Mahler intime conté avec bonheur par Ian Bostridge et l’Orchestre de chambre de Paris au TCE
L’Orchestre de chambre de Paris, dirigé par Lars Vogt, invite le ténor britannique dans un programme conçu comme un voyage dont le départ et l’arrivée sont des chants folkloriques : Des Knaben Wunderhorn (Le Cor enchanté de l'enfant) de Gustav Mahler et les Five French Folk Songs de Benjamin Britten. Dans ces deux œuvres qui font la part belle au texte, Ian Bostridge ne paraît jamais se préoccuper de produire du “beau”, mais semble uniquement animé par les mots et la symbiose avec l’orchestre. Rarement les Lieder de Mahler sont interprétés avec une telle violence. Le corps du chanteur, long, fin et sec, se plie, se délie, se tord, constamment en mouvement, et finit par lui donner l’allure d’un personnage aviné racontant avec amertume son histoire dans un bar glauque. Mais ici tout le monde l’écoute avec intérêt, peut-être parce qu’il se dégage de son interprétation quelque chose de complètement désabusé, une lassitude qui va de pair avec l’époque que nous vivons, et Bostridge tisse avec dextérité une toile sombre dont la seule lumière est la musique.
Il trouve chez Britten un humour, certes teinté de cynisme, qui lui permet plus de légèreté, bien que le texte lui donne du fil à retordre. Moins à l’aise que dans la partition de Mahler, il s’aide d’un pense-bête discrètement glissé dans sa main pour naviguer dans les méandres de ce texte ardu et jette l'œil une fois ou deux sur le pupitre du chef. Malgré tous ses efforts, le texte se perd un peu plus dans le français que dans l’allemand, dans lequel il excelle particulièrement. Il chante toutefois avec une gouaille aussi convaincante qu’amusante.

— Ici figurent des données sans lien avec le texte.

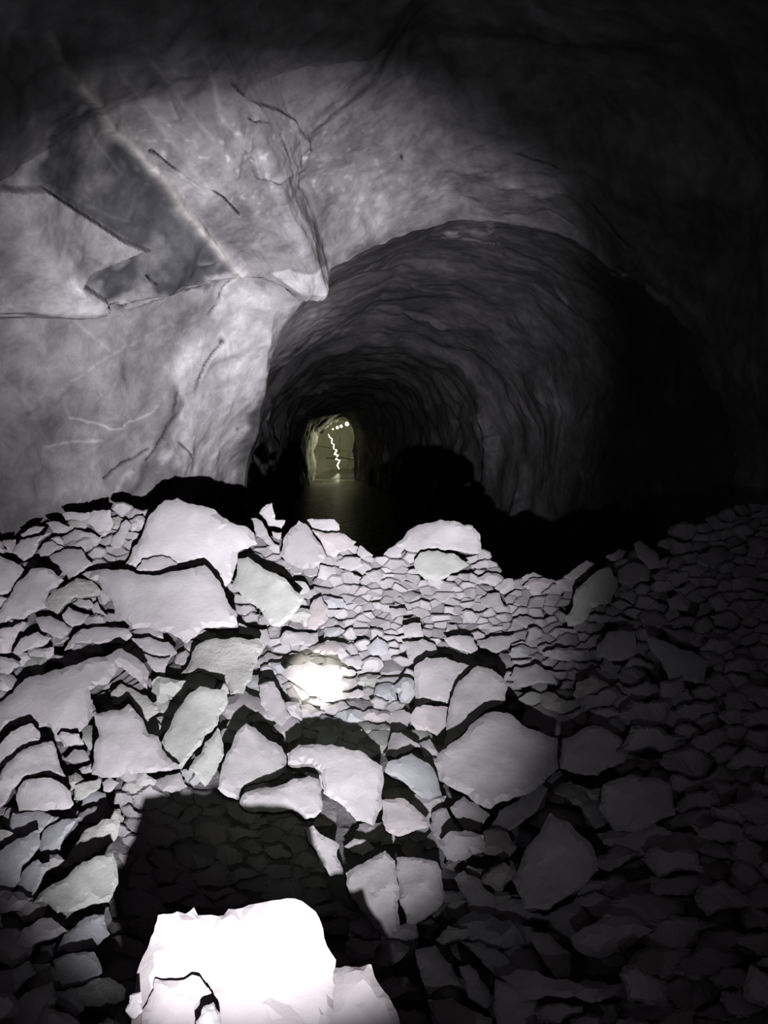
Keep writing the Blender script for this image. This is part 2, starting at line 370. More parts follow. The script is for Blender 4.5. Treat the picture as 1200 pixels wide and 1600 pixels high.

La posture de Bostridge ne semble jamais posée : il laisse visiblement à son corps une liberté que tous les chanteurs ne pourraient se permettre, et cela paraît tenir du miracle qu’il parvienne à chanter avec la tête et le corps qui se tordent et se penchent sans arrêt. Mais le ténor dont c’est depuis longtemps devenu une signature, est de surcroît arrivé à un point de sa carrière où il semble pouvoir se permettre de se concentrer uniquement sur l’art de raconter et d’incarner le texte, sans se préoccuper de la technique. Il profite tout de même du moment des bis pour offrir un instant de lyrisme en choisissant deux Lieder de Franz Schubert (Der Wanderer an den Mond et Nacht und Träume : Le Voyageur à la Lune, Nuit et Rêves) dans lesquels, accompagné au piano par le chef, il se permet enfin de chanter pleinement. Amateur de la prise de risque vocale, Bostridge semble constamment sur le fil du rasoir, mais sa sensibilité est telle que l’émotion est immédiate. Le public visiblement sous le charme l’acclame avec chaleur.
Dans ces deux œuvres assez parallèles, l’Orchestre de chambre de Paris incarne un personnage à part entière, et porte l’interprétation de Ian Bostridge avec autant de ferveur que d’équilibre. Chaque pupitre fait montre d’une personnalité distinctive, tout en œuvrant sans cesse à l’harmonie générale. C’est également le cas dans les Métamorphoses si sombres de Richard Strauss. Lars Vogt n’essaie pas de fuir ou d’enjoliver cette obscurité, mais cherche au contraire à mettre en relief tout ce qui est âpre dans cette œuvre. La musique est à vif, d’un caractère brutal et râpeux, mais étonnamment réconfortant, tandis que l’orchestre trouve dans le Pelléas et Mélisande de Gabriel Fauré une sonorité plus tendre et délicate.